An open question about top Department of Education deputy Shael Polakow-Suransky is to what extent he is a protege of Joel Klein — and to what extent he is a product of his distinctly progressive, anti-testing education at Brown University.

new story in Brown’s alumni magazine argues that Polakow-Suransky’s chief influence is Ted Sizer, the progressive educator who chaired Brown’s education department for many years — and was Polakow-Suransky’s thesis advisor.

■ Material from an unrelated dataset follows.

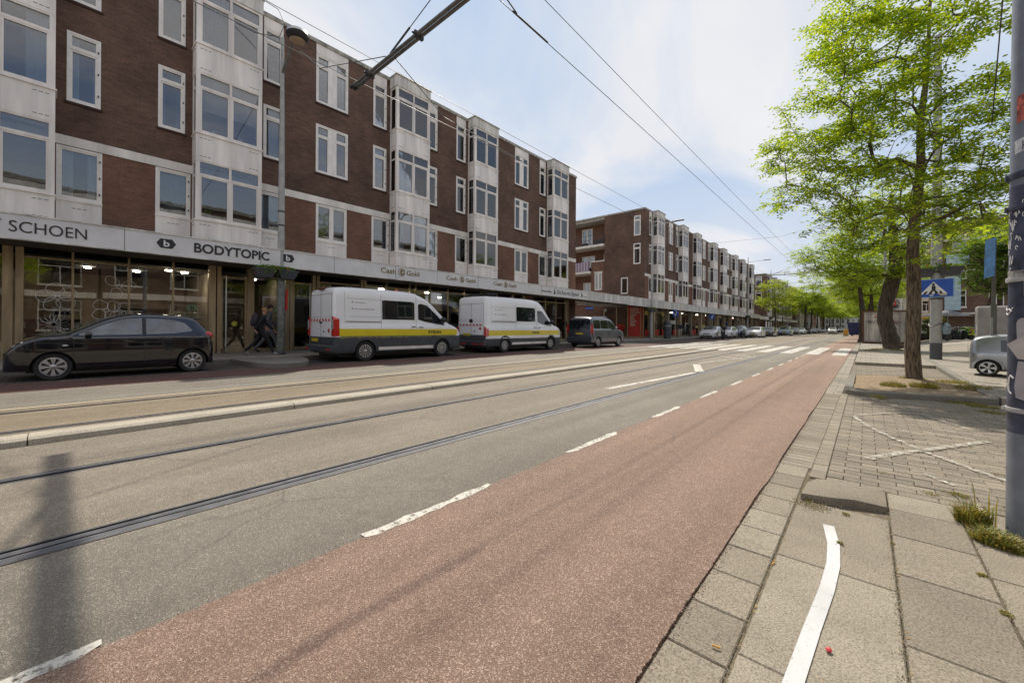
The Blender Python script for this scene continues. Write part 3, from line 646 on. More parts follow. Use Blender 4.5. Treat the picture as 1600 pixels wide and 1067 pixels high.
# ================================================================== BUILDINGS
FX, BX = -16.6, -16.05
def wall_holes(b, plane, t, u0, u1, z0, z1, holes, mi=0, flip=False, depth=0.12, ri=None):
    """rectangular wall in plane ('x' or 'y') = t, with holes (u0,u1,z0,z1) and brick reveals going inward"""
    us = sorted(set([u0,u1]+[h[0] for h in holes]+[h[1] for h in holes])); us = [u for u in us if u0 <= u <= u1]
    P = (lambda u, z, d=0: (t-d, u, z)) if plane == 'x' else (lambda u, z, d=0: (u, t+d, z))
    for a, c in zip(us, us[1:]):
        if c-a < 1e-6: continue
        m = (a+c)/2; cuts = sorted([(h[2],h[3]) for h in holes if h[0] < m < h[1]]); z = z0
        for (p, q) in cuts:
            if p > z: b.face([P(a,z),P(c,z),P(c,p),P(a,p)], mi)
            z = max(z, q)
        if z < z1: b.face([P(a,z),P(c,z),P(c,z1),P(a,z1)], mi)
    for (a, c, p, q) in holes:
        k = mi if ri is None else ri
        for (s, e) in (((a,p),(c,p)),((c,p),(c,q)),((c,q),(a,q)),((a,q),(a,p))):
            b.face([P(*s),P(*e),P(e[0],e[1],depth),P(s[0],s[1],depth)], k)
def curtain_mesh(w, h, kind, seed):
    r = random.Random(seed); b = MB()
    if kind == 'blind':
        hh = h*r.choice((.35,.6,1.0)); k = int(hh/.05)
        for i in range(k): z = h-i*.05; b.face([(-.03,.0,z),(-.03,w,z),(-.055,w,z-.038),(-.055,.0,z-.038)])
        return b
    b = MB(); n = max(8, int(w/0.02)); cover = [(0, w)] if kind == 'full' else ([(0, w*r.uniform(.2,.4)), (w*r.uniform(.65,.85), w)] if kind == 'sides' else [(0, w*r.uniform(.4,.7))])
    for a, c in cover:
        k = max(4, int((c-a)/0.02)); ph = r.random()*6
        ys = [a+(c-a)*i/k for i in range(k+1)]; xs = [-.02+.014*math.sin(ph+y*75+2*math.sin(y*9)) for y in ys]
        for i in range(k): b.face([(xs[i],ys[i],0),(xs[i+1],ys[i+1],0),(xs[i+1],ys[i+1],h),(xs[i],ys[i],h)])
    return b
_win_cache = {}
def window_meshes(w, h, kind):
    """frame, pane; local: y 0..w, z 0..h, x=0 wall face, +x outward"""
    key = (round(w,3), round(h,3), kind)
    if key in _win_cache: return _win_cache[key]
    b = MB(); f = .055
    def ring(y0, y1, z0, z1, t, xa, xb):
        b.box(xa, xb, y0, y0+t, z0, z1); b.box(xa, xb, y1-t, y1, z0, z1); b.box(xa, xb, y0+t, y1-t, z0, z0+t); b.box(xa, xb, y0+t, y1-t, z1-t, z1)
    g = MB()
    if kind == 'double':                                     # two slim lights with a white panel between
        f = .05; ring(0, w, 0, h, f, -.11, .012)
        pw = w*0.40; y1, y2 = pw, w-pw; b.box(-.09, -.002, y1, y2, f, h-f)
        for k in (0.33, .66): b.box(-.088, .004, y1+(y2-y1)*k-.004, y1+(y2-y1)*k+.004, f, h-f)
        for (a, c) in ((f, y1), (y2, w-f)):
            t = h*0.76; ring(a, c, f, t, .055, -.08, -.008); ring(a, c, t+.02, h-f, .045, -.08, -.004 ); b.box(-.09, .0, a, c, t-.001, t+.021)
            g.box(-.058, -.046, a+.05, c-.05, f+.05, t-.05); g.box(-.058, -.046, a+.04, c-.04, t+.06, h-f-.04)
    elif kind == 'pair':                                     # two lights without a transom
        ring(0, w, 0, h, f, -.11, .012); b.box(-.10, .004, w/2-.035, w/2+.035, f, h-f)
        for (a, c) in ((f, w/2-.035), (w/2+.035, w-f)):
            ring(a, c, f, h-f, .05, -.08, -.01); g.box(-.058, -.046, a+.045, c-.045, f+.045, h-f-.045)
    elif kind == 'single':
        ring(0, w, 0, h, f, -.11, .012); ring(f, w-f, f, h-f, .05, -.08, -.01); g.box(-.058, -.046, f+.045, w-f-.045, f+.045, h-f-.045)
    else:                                                    # tall light with a top light
        ring(0, w, 0, h, f, -.11, .012); t = h*0.77; b.box(-.10, .006, f, w-f, t-.03, t+.03)
        ring(f, w-f, f, t-.03, .055, -.08, -.01); ring(f, w-f, t+.03, h-f, .045, -.08, -.006)
        g.box(-.058, -.046, f+.05, w-f-.05, f+.05, t-.08); g.box(-.058, -.046, f+.04, w-f-.04, t+.07, h-f-.04)
    for zz_ in (.18, .5, .82):                               # hinges
        b.box(.012, .028, w-f-.01, w-f+.02, h*zz_-.03, h*zz_+.03, 1) if w < 1 else None
    r = (b.mesh('window', [M['frame'], M['slot']]), g.mesh('pane', M['glass_up'])); _win_cache[key] = r; return r
_cur = {}
def add_window(par, y, z, w, h, kind, cur, seed, X=None, rz=0.0, x=None):
    fm, pm = window_meshes(w, h, kind)
    loc = (X if X is not None else FX, y, z)
    o = place('window', fm, par, loc, rz); place('pane', pm, o)
    if cur:
        ck, cm = cur; key = (round(w,2), round(h,2), ck, cm, seed % 4)
        if key not in _cur: _cur[key] = curtain_mesh(w-.08, h-.1, ck, seed).mesh('curtain', M[cm])
        place('curtain', _cur[key], o, (-.16, .04, .05))
    return o
def dashes(b, X, y, z, n=3, L=.075, mi=1):
    for k in range(n): b.box(X-.002, X+.0025, y+k*(L+.03), y+k*(L+.03)+L, z-.008, z+.008, mi)
def bay_meshes(w):
    """bay window, local x=0 wall face, +x outward .55, y 0..w ; absolute z"""
    P = BX-FX; b = MB(); gs = []; Z = [(4.6,6.5),(7.38,9.32),(10.25,12.14)]
    solid = [(3.86,4.56),(6.5,7.34),(9.32,10.21)]
    for z0, z1 in solid:
        b.box(-.02, P, 0, w, z0, z1, 0); b.box(-.02, P+.035, -.03, w+.03, z1, z1+.04, 0)      # sill
        dy = .1
        for zz_ in (z0+.13, z1-.13):
            dashes(b, P, dy, zz_); dashes(b, P, w-dy-.29, zz_)
            for k in range(2): b.box(.12+k*.17, .25+k*.17, -.0025, .002, zz_-.008, zz_+.008, 1)
        b.box(P-.001, P+.003, w*.52, w*.52+.006, z0, z1, 2)
    b.box(-.02, P-.01, .01, w-.01, 12.14, 12.66, 2); b.box(-.02, P+.02, -.02, w+.02, 12.18, 12.66, 2); b.box(-.02, P+.05, -.05, w+.05, 12.66, 12.73, 3)
    for z0, z1 in Z:
        g = MB(); gs.append(g)
        for y0 in (0.0, w-.11): b.box(P-.11, P-.005, y0, y0+.11, z0, z1, 0)
        for y0 in (0.005, w-.06): b.box(-.02, .07, y0, y0+.055, z0, z1, 0)
        b.box(P-.09, P-.012, w/2-.035, w/2+.035, z0, z1, 0); t = z1-.46
        b.box(P-.10, P-.008, .11, w-.11, t-.035, t+.035, 0)
        for (za, zb) in ((z0, z0+.05), (z1-.05, z1)): b.box(P-.09, P-.012, .11, w-.11, za, zb, 0)
        for (a, c) in ((.11, w/2-.035), (w/2+.035, w-.11)):  # opening sash frames
            s = .045
            for bx in ((a, a+s, z0+.05, t-.035), (c-s, c, z0+.05, t-.035), (a+s, c-s, z0+.05, z0+.05+s), (a+s, c-s, t-.035-s, t-.035)): b.box(P-.07, P-.02, *bx, 0)
            g.box(P-.062, P-.05, a+.02, c-.02, z0+.07, t-.05); g.box(P-.062, P-.05, a+.005, c-.005, t+.04, z1-.055)
        for y0, s in ((.03, 1), (w-.05, -1)):
            b.box(.07, P-.11, y0-.015, y0+.035, t-.03, t+.03, 0); b.box(.07, P-.11, y0-.01, y0+.03, z0, z0+.05, 0); b.box(.07, P-.11, y0-.01, y0+.03, z1-.05, z1, 0)
            g.box(.07, P-.11, y0, y0+.01, z0+.05, t-.03); g.box(.07, P-.11, y0, y0+.01, t+.03, z1-.05)
    return b.mesh('bay_window', [M['panel'], M['slot'], M['panel_dirty'], M['coping']]), [g.mesh('pane', M['glass_up']) for g in gs]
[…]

Sizer, who died two years ago, founded the Coalition of Essential Schools, to which more than a dozen city schools still belong, and the Annenberg Institute for School Reform. That institute, based at Brown, supports the city’s Coalition for Educational Justice, which has lobbied against school closures and budget cuts.

From the article:

For his senior thesis — Sizer was his adviser — Polakow-Suransky compared the South African school in which he’d volunteered with the Providence-based group Direct Action for Rights and Equality, which fights for greater access to public education. Again, Polakow-Suransky focused on the role of schools in transforming society, or, as he describes it, “How do you use an educational process to shape a process of change?” He says in South Africa the skills and values instilled in students led to a profound sense of mutual responsibility. They learned to offer one another help on everything from finding a lawyer to finding temporary shelter.

The students there also took what they learned in school and applied it in the larger community, raising consciousness about apartheid’s evils. “One of the most powerful things that schools can do,” Polakow-Suransky says, “is create a sense of agency and capacity, really giving kids what they need to be active citizens.”

But the article also points out that learning a philosophy of education isn’t the same as being able to put into practice — a lesson Polakow-Suransky learned when opening Bread and Roses Integrated Arts High School in 1997.

In one of Ted Sizer’s classes at Brown, students had to design a new school. A group of outside experts then reviewed their plans. This, Polakow-Suransky says, prepared him for the New York City approval process, but not necessarily for implementing a plan. “We made every single mistake you could make in creating a school,” he says.